Thousands of union members and labor supporters gathered on Independence Mall on Saturday morning to criticize the mayor’s policies on everything from closing schools to furloughing the city’s blue-collar workers.

This post has been updated with comment from the Nutter administration.

While Mayor Nutter builds up his national stature in Washington this weekend, national union leaders have come to Philadelphia to bring down his image locally.

Thousands of union members and labor supporters gathered on Independence Mall on Saturday morning to criticize the mayor's policies on everything from closing schools to furloughing the city's blue-collar workers.

Speakers included Randi Weingarten, president of the American Federation of Teachers, and Lee Saunders, president of the American Federation of State, County and Municipal Employees. The heads of every major public union in the city except the Fraternal Order of Police Lodge 5, the only one that has signed a contract with the administration since 2009, also spoke at the event.

AFSCME, which in Philadelphia represents the city's non-uniformed blue- and white-collar workers, has been protesting Nutter in Washington this week as well.

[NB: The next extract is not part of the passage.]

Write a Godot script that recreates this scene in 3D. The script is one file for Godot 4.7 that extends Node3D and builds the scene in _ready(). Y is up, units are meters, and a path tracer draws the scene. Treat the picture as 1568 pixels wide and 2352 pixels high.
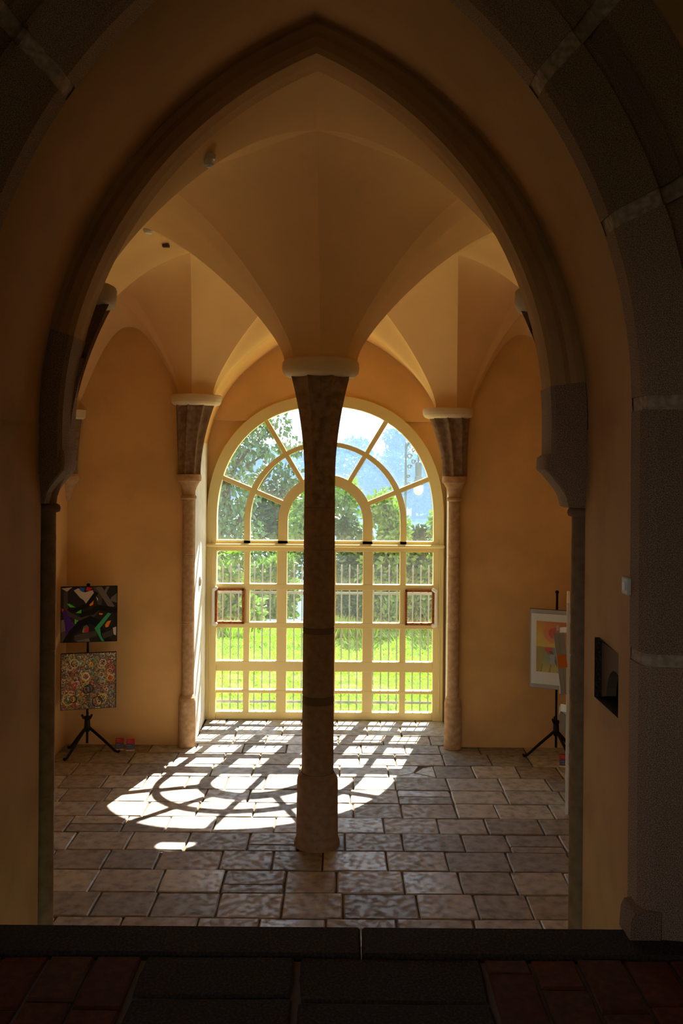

He's in the capitol to oversee the U.S. Conference of Mayors, which is president of, and attend President Obama's inauguration Monday.

"We will not give him any peace. Wherever he goes, we will be there until you get a fair contract." Saunders said. "We are sick and tired of being sick and tired."

Rev. Al Sharpton was scheduled to come, but organizers announced halfway through the event that he wouldn't be able to make it because of traffic in New York City.

Many at the rally wore stickers reading, "Mayor 1% Nutter," implying he pays attention to the needs of rich Philadelphians more than those of the working class.

Mayoral spokesman Mark McDonald responded with a statement:

"He's the Mayor of the 100 percent of Philadelphians and he's dedicated to making sure that any contract he might sign has the basic reforms that taxpayers need in dealing [with] budget busting pension and healthcare costs while providing pay raises for city employees. Philadelphia can't afford anything less."

Nutter has said he wants contracts that are "fair to the taxpayers" and that the city needs pension reform, more work-rule flexibility and other savings to keep its finances under control.

Stalemate over those issues has prevented the AFSCME locals and the firefighters union from reaching agreements with Nutter.